__REQUIREMENTS__. Reply with one number only: the count of lines below that contain the word "link".

__DATA LINES__.

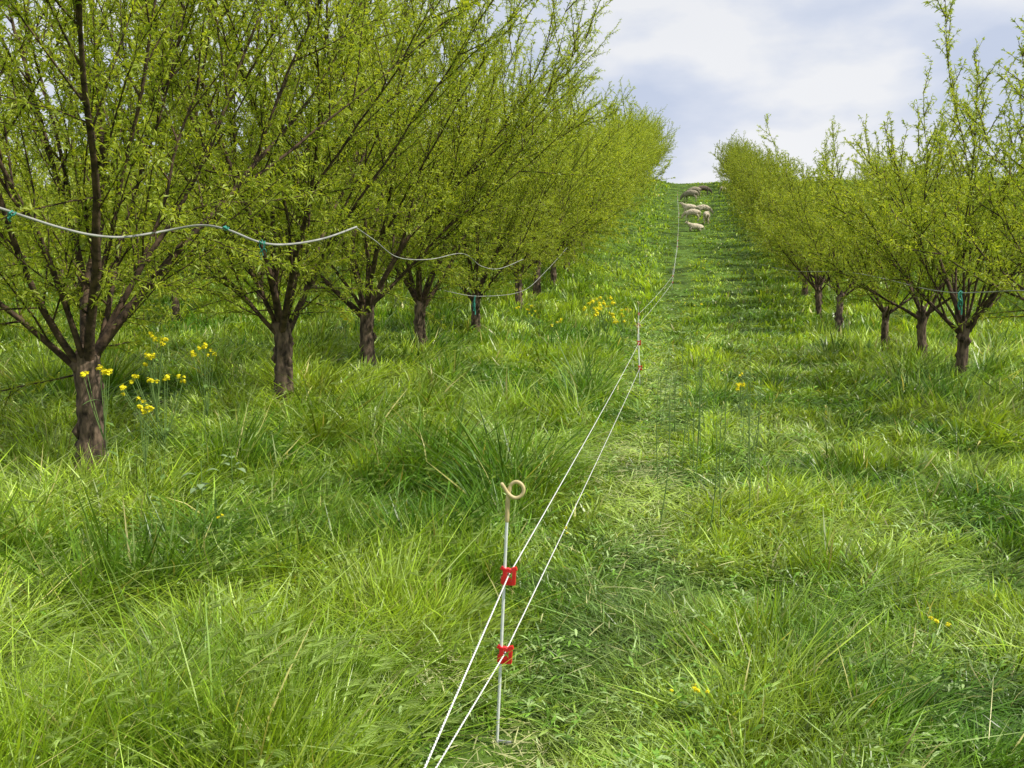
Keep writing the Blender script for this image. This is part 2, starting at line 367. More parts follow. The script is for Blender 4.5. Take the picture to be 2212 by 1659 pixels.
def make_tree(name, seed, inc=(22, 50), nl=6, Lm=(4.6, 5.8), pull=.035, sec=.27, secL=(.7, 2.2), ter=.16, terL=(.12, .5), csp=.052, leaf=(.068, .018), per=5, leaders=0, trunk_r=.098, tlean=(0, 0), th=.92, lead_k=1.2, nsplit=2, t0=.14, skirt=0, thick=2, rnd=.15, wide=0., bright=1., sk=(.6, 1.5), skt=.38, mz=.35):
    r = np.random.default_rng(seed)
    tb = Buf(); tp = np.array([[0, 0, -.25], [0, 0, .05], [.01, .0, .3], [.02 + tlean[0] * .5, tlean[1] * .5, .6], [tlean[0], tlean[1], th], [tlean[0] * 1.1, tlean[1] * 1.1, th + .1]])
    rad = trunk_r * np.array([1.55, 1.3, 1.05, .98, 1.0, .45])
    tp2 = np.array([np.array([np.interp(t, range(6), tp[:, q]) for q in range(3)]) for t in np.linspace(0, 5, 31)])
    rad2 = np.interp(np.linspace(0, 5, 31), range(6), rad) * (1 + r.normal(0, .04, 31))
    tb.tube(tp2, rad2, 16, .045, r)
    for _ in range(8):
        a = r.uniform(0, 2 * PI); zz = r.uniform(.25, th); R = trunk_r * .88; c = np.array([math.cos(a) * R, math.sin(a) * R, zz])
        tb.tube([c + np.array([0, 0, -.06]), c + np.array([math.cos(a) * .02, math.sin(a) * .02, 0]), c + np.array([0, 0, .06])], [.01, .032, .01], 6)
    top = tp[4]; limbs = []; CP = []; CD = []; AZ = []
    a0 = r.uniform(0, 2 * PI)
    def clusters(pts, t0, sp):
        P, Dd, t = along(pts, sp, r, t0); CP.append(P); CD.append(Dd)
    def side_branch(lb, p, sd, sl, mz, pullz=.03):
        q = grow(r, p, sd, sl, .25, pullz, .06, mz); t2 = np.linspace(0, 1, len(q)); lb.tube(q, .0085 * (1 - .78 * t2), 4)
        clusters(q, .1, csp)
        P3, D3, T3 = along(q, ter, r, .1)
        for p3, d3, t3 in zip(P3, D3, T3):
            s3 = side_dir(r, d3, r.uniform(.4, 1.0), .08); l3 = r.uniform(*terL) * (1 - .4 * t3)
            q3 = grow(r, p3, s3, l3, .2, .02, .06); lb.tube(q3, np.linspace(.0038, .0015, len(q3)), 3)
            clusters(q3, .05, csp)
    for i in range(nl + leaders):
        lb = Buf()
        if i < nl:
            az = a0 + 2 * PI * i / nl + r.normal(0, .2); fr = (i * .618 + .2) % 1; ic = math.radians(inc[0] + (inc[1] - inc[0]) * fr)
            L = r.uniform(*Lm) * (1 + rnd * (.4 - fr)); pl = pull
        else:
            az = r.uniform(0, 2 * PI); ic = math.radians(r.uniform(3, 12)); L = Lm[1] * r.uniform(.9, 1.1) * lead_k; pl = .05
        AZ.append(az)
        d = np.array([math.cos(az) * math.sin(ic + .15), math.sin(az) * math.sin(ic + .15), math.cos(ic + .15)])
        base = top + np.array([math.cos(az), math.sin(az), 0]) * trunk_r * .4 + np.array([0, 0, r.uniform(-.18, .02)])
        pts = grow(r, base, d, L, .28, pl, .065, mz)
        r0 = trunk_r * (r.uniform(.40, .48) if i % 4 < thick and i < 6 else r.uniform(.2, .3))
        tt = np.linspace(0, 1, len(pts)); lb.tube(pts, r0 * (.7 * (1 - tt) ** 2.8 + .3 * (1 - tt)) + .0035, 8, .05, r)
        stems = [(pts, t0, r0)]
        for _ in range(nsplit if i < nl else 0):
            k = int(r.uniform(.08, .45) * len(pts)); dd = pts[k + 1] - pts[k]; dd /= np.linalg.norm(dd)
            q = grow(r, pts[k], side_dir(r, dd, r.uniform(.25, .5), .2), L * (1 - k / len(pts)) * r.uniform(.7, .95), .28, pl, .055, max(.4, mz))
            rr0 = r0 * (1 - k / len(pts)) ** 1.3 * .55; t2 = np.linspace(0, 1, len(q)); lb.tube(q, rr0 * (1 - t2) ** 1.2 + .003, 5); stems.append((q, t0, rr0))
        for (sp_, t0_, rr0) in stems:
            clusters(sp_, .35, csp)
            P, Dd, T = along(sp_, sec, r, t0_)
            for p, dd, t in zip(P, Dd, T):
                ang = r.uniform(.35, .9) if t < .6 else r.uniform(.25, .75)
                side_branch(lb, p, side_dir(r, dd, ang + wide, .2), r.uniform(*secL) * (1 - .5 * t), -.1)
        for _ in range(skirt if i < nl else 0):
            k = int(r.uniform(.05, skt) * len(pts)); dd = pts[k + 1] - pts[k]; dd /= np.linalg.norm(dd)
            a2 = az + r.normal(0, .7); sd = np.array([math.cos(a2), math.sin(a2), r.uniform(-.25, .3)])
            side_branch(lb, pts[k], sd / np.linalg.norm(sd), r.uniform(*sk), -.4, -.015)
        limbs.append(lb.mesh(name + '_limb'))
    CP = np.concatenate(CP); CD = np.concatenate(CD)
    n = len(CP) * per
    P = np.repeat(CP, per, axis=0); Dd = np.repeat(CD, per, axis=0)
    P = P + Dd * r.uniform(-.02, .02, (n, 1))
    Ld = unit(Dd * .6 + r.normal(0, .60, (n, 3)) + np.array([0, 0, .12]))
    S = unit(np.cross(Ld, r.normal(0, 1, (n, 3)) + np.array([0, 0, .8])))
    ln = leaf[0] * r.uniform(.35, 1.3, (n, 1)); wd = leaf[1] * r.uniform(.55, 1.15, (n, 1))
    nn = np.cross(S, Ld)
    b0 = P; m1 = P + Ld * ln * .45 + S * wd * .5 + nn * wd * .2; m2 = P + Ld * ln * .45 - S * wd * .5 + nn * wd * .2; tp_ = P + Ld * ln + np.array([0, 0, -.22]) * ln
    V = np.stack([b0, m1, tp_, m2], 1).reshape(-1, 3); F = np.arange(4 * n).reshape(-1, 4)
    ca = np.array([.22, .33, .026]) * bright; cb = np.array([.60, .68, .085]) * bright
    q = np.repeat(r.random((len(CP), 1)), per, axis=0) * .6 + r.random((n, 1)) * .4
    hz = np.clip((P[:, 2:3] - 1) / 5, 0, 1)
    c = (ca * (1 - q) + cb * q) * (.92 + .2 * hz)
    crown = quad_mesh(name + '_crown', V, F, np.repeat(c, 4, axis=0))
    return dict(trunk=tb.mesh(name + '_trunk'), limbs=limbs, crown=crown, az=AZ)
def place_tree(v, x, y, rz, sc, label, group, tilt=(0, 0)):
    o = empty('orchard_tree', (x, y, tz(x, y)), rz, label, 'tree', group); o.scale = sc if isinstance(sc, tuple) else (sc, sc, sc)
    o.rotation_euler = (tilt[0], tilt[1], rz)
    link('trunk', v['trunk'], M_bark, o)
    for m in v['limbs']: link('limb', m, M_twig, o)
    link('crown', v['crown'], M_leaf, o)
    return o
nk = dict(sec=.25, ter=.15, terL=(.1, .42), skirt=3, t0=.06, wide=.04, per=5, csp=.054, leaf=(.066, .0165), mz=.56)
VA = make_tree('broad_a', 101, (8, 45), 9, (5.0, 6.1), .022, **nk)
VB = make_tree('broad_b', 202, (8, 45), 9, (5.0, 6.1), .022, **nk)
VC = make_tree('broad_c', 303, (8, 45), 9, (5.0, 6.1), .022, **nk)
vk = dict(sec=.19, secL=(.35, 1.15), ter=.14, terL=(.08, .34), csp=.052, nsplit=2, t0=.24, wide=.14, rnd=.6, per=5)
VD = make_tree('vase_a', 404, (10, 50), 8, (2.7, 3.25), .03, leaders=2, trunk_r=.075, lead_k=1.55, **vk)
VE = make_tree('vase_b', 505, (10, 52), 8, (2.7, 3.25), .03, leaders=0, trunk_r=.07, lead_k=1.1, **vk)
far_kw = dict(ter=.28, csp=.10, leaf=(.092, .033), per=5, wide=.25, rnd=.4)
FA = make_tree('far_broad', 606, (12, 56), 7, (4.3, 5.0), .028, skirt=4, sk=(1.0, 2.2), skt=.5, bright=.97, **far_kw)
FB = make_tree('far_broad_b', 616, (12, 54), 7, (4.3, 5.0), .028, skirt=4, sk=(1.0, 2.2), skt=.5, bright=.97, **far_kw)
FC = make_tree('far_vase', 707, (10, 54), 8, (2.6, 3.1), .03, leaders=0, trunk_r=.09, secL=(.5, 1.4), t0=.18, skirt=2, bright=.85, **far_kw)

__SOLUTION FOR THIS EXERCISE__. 3